Wednesday, May 8, 2013

Humming



Why didn’t I think of this before? Oh. I did. I just have never found time enough to do that, mostly because I’m always doing things that others think I should be doing instead of what I think I should be doing.

I want to plant a hummingbird garden. 

Those tiny birds are a wonder. I wonder how they beat those tiny wings so fast and if their hearts ever skip a beat the way they dart around. I wonder if they see colors since they don’t care for yellow or white, but like bold colors like orange and red. Ah, but they like pink, too. They don’t care all that much for roses or geraniums but gravitate to wildflowers and native flowers like columbine, coral bells, gladiolas, lilac, Mexican sunflower, red hot poker, scarlet runner beans and trumpet vine; those flowers that produce more nectar on which they feed. They apparently prefer jewelweed and cardinal lobella, which are wetland plants. 

For nesting, provide fuzzy plants like cinnamon fern, pussy willow, thistle and dandelion or other materials they may use for nesting. Pruning plants to promote flower growth rather than wood growth will encourage the hummingbirds to come back to your house. Planting patches of flowers, and flowers that don’t all bloom at the same time also will enhance a hummingbird garden. No insecticides should be used.

Hummingbirds eat spiders and insects.
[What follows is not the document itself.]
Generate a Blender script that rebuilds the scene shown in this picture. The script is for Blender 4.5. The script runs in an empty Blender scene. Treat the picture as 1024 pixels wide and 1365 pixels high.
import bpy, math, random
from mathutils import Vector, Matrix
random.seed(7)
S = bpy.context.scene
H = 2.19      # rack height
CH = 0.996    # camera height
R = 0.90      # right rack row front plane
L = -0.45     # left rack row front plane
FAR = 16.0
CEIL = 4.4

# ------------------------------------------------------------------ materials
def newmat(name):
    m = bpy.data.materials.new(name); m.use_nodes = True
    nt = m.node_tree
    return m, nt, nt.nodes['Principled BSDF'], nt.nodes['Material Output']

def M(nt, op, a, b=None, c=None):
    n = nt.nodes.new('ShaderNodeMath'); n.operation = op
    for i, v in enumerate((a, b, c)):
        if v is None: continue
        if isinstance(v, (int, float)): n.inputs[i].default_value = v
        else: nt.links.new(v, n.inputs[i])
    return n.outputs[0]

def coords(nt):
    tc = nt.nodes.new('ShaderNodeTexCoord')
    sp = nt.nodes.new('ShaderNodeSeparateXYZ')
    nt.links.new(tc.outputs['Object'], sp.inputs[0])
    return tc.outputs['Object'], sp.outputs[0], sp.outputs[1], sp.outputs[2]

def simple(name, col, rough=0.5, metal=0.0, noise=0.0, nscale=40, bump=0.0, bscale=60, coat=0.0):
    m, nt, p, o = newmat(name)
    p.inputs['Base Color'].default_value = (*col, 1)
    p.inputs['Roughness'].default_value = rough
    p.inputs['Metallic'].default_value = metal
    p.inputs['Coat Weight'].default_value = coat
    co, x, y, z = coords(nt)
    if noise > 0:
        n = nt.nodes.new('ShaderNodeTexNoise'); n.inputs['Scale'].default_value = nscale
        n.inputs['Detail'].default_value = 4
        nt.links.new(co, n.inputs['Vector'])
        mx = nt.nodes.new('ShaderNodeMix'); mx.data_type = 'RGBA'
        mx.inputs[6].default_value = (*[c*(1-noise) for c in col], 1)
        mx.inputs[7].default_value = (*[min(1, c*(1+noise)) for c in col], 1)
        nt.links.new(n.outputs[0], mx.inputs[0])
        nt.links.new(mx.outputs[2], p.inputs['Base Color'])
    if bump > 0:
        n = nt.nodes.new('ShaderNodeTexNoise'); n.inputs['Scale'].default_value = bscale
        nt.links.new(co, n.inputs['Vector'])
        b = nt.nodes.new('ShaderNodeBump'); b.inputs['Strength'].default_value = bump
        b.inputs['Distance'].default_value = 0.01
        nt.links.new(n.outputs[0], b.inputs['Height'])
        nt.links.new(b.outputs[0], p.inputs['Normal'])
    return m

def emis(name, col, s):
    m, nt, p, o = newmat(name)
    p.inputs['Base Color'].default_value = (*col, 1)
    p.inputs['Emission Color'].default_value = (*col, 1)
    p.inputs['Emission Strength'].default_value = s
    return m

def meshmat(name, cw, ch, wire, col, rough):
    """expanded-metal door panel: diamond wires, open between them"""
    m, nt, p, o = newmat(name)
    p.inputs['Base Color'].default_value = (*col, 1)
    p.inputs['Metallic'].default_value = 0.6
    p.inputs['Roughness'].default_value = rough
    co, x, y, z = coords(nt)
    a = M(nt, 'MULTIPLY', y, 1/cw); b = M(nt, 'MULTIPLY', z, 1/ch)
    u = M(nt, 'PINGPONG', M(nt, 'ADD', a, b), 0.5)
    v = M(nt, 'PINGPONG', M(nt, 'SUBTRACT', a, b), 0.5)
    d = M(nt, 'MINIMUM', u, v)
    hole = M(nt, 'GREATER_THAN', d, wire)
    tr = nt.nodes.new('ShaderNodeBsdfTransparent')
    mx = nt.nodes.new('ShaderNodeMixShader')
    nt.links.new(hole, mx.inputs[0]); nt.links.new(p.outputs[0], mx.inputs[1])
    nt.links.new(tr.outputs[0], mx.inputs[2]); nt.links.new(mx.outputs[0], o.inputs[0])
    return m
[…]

They bathe in shallow water, even if it’s just a few drops of water in a leaf. How economically and environmentally-minded they are!

Indigenous to Ohio, the ruby-throated hummingbird is found only in the Western Hemisphere, advises the ODNR (Ohio Department of Natural Resources). It is the smallest bird, weighing less than an ounce. Males are about the weight of a penny, females a little more. They summer as northerly as Canada and Nova Scotia, as easterly as the Atlantic Coast, as westerly as the central plains of the Great Plains and southerly to the Gulf Coast and the east coast of Texas. They are more of a tropical bird, arriving in Ohio between mid-April and mid-May and are gone, mostly, by mid- to late-August. They are the only hummingbird that nests east of the Mississippi River.

No wonder I like hummingbirds. They are solitary creatures. But they also are aggressive and challenge the other birds at the feeder. They nest near woods and/or water. Their feeding times are early morning, late evening and just before a major thunderstorm.

Some facts about ruby-throated hummingbirds:

·         * Males and females are together only for mating.
·         * Female rears the two offspring alone.
·         * Females are on nests by mid-June.
·         * Two broods may be produced each year.
·         * Two white eggs are the size of sweet peas.
·         * The nest is half the size of an English walnut shell.
·         * Life expectancy is 2-3 years.

The recipe for making food for hummingbirds:

1 part sugar to 4 parts water.
Boil mixture for 2-3 minutes. Let cool before filling feeder. Store unused portion in the freezer for later use. You may add a little red food coloring if you like, but it is not necessary. Do not use honey because of potential issues of fungus.

When the food in the feeder becomes cloudy or dirty, get rid of it, clean the feeder and provide fresh nectar for them. 

As I read this information about hummingbirds, a plan is formulating in my mind. A pool of water surrounded by wetland plants…Already I have honeysuckle twining on our fence. There is plenty of dandelion around. Where did they come from, seemingly overnight? But the issue is the dogs…who think they can tramp on anything within that fenced in backyard.